Ya sabemos que lo que siguió no fue fácil: las guerras declaradas por los árabes y el terrorismo intentaron destuir al nuevo estado judío, pero esta vez todo fue diferente. Sobre la marcha, el pueblo judío en Israel se convirtió en lo que nunca había sido a ese nivel: un pueblo guerrero. Derrotó a sus enemigos y se convirtió en una potencia económica, cultural, tecnológica, militar y religiosa. Sólo fallamos en convertirnos en una potencia deportiva (parece que eso no se nos da).
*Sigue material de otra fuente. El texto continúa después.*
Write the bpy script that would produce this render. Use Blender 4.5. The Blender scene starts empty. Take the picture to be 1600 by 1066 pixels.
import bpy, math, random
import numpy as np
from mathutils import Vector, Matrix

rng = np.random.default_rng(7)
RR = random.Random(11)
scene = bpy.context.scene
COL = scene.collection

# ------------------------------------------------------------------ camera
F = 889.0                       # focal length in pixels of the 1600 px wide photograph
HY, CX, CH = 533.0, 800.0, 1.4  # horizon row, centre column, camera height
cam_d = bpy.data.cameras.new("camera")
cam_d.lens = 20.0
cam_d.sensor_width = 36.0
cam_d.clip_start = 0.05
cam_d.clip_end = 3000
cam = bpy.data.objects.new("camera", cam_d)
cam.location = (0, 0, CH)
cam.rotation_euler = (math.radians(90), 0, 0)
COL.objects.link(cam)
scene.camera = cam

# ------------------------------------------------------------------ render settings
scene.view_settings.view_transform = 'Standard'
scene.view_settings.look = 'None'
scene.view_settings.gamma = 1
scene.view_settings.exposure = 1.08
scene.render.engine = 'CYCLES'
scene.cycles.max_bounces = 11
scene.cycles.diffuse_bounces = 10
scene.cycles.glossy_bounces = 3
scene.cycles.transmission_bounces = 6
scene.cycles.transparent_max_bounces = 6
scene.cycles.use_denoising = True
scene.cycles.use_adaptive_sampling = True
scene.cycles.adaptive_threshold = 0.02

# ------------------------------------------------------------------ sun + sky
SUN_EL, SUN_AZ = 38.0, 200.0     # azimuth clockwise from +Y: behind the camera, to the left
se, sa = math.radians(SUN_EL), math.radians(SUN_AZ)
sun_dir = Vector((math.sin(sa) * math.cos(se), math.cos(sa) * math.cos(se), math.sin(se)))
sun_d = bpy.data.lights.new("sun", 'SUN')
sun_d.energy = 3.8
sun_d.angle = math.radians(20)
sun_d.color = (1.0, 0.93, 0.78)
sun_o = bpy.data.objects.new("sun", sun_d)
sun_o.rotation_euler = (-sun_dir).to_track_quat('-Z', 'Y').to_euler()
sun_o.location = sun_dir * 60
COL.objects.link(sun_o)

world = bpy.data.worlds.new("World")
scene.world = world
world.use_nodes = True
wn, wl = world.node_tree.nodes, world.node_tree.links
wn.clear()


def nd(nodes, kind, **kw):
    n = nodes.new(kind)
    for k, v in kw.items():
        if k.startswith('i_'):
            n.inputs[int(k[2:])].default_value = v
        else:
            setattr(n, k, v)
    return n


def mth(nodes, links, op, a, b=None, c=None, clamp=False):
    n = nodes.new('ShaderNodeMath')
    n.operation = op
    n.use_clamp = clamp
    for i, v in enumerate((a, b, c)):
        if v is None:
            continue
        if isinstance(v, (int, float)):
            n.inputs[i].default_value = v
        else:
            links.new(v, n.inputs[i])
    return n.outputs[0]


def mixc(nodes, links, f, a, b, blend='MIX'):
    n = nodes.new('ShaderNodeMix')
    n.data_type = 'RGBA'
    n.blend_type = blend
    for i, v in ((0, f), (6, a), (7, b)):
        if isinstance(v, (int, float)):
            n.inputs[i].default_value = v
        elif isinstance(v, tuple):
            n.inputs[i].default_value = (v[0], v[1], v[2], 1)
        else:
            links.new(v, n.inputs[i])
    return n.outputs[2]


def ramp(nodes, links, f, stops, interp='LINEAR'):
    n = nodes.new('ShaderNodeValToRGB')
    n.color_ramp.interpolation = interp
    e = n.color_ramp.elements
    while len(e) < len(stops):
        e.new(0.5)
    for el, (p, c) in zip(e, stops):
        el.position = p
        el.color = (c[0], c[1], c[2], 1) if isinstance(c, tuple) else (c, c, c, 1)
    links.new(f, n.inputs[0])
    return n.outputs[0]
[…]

Siguiendo la inercia de los procesos anteriores de catástrofes y renacimientos, lo lógico era suponer que el Holocausto y la refundación de Israel –los máximos acontecimientos en la Historia judía desde la destrucción del Templo en el año 70– provocarían una reorganización de la religión judía. Así fue siempre, desde el Éxodo hasta las guerras judeo-romanas: con las catástrofes y los cambios políticos y sociales, hubo cambios también en la religión.
Sorprendentemente, a casi 70 años del renacimiento del Estado Judío, y a 72 años del final del Holocausto, el Judaísmo Rabínico sigue funcionando exactamente igual. Pareciera que sus instituciones ni siquiera se dieron por enteradas de los cambios que ha sufrido el mundo entero en el último siglo.
Rabinos, rabinatos, jazanim (cantores), mohelim (cirujanos encargados de las circuncisiones), shojtim (matarifes que proveen carne kosher a las comunidades judías), morim (maestros de religión), sheliaj tzibur (voluntarios que ayudan en la dirección de los rezos sinagogales) y jajamim (personas que, sin ser rabinos, se ganan el reconocimiento por su profundo conocimiento del Judaísmo y de la vida) siguen funcionando exactamente igual que hace cien años.
Cierto que ha habido modernizaciones, y que las comunidades reformistas y conservadoras no se organizan ni funcionan igual que las ortodoxas, pero esas alternativas existen desde mediados del siglo XIX. Son parte de la flexibilidad del Judaísmo Rabínico.
Todo parece indicar que el sistema rabínico es, simplemente, perfecto. En el sentido de que se puede adaptar a todo. Cocinado en el fragor del exilio y firmado con la sangre de miles y miles de mártires judíos, el sistema rabínico ha demostrado que puede soportar lo que prácticamente ningún grupo religioso ni político ha logrado: la victoria. El triunfo de Israel sobre sus enemigos no despeinó a la religión judía. Por supuesto, obligó a revisar y actualizar muchos contenidos, porque no es lo mismo ser un pueblo apátrida que ser israelí en la actualidad. Pero dicha revisión se sigue haciendo dentro de los parámetros que el Judaísmo Rabínico inauguró con el Talmud.
La conclusión es simple: el Judaísmo, como religión, goza de perfecta salud. Tiene todos los elementos para responder a sus nuevos retos; tiene, además, un bagaje de experiencia único en la Historia.
Y tiene, sobre todo, a una gran cantidad de sabios que siguen convencidos de que hay dos cosas que son indispensables para seguir andando: estudiar mucho, y salir a la calle para entender cómo se tiene que aplicar lo estudiado.
Así que tenemos Judaísmo para rato. Para mucho rato.